What you should do. Lift out, unaltered, the lines of the material below between the line holding "Model this scene" and the line holding "COL = SC.collection", counting both.

### Rows ###

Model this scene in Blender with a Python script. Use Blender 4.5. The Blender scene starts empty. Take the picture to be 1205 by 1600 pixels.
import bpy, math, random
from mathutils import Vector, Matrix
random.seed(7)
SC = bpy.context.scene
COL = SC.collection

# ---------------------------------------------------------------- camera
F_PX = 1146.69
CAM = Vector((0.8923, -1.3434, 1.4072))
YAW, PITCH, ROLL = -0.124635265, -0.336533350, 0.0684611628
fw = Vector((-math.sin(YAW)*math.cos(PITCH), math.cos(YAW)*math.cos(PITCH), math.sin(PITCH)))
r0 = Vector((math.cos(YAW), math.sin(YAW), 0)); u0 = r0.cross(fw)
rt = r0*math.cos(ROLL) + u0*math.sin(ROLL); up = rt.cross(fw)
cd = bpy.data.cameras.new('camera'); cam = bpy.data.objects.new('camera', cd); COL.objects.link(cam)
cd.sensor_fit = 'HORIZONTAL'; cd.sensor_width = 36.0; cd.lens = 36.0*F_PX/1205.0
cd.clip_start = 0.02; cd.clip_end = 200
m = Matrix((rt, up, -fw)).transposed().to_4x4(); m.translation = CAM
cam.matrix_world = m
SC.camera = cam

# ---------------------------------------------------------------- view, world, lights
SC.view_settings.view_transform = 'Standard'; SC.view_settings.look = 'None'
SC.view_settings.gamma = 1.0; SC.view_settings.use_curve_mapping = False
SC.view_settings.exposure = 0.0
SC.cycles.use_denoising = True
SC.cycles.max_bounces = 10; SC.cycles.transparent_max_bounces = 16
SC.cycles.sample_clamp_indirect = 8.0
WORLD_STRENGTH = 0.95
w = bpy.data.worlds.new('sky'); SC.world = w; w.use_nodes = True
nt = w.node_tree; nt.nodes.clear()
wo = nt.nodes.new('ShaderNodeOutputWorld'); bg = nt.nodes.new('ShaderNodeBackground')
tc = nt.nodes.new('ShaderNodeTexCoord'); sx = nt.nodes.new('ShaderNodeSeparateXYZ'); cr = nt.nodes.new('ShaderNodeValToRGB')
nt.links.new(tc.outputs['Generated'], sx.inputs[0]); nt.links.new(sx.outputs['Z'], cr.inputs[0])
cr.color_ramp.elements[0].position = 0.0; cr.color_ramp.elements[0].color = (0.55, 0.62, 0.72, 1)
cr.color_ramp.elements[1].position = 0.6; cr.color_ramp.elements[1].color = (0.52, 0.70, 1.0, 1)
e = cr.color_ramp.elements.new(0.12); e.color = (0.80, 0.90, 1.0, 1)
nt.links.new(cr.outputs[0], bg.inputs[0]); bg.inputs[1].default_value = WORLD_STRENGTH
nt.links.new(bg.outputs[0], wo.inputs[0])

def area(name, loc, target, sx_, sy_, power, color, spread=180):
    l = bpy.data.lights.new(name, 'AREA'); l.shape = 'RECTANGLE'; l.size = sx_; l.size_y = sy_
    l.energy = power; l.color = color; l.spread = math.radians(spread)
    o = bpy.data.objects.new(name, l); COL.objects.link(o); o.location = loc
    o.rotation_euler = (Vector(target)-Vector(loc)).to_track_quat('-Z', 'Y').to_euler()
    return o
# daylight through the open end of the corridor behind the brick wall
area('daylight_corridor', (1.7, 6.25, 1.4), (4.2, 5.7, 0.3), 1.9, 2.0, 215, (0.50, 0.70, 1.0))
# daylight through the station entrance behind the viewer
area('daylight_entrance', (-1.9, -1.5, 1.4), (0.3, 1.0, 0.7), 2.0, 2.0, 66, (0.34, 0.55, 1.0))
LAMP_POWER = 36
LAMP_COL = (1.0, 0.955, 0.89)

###
### Rows ###

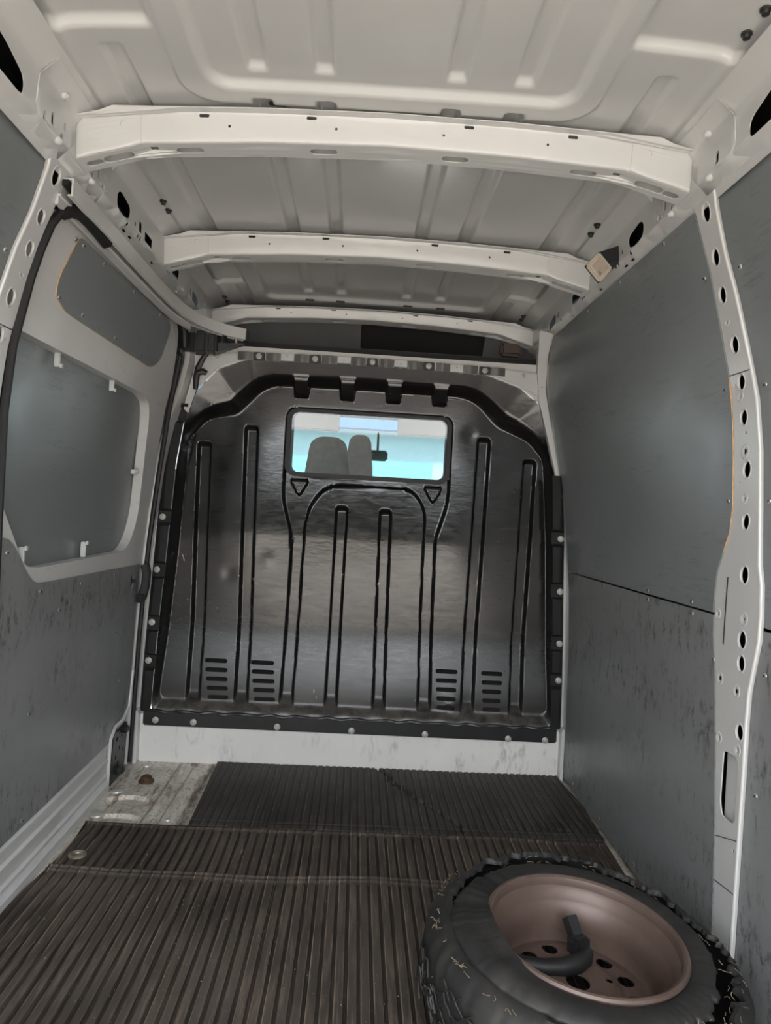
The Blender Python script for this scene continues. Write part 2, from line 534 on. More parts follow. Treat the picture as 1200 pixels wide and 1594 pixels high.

###

Finished answer.
Model this scene in Blender with a Python script. Use Blender 4.5. The Blender scene starts empty. Take the picture to be 1205 by 1600 pixels.
import bpy, math, random
from mathutils import Vector, Matrix
random.seed(7)
SC = bpy.context.scene
COL = SC.collection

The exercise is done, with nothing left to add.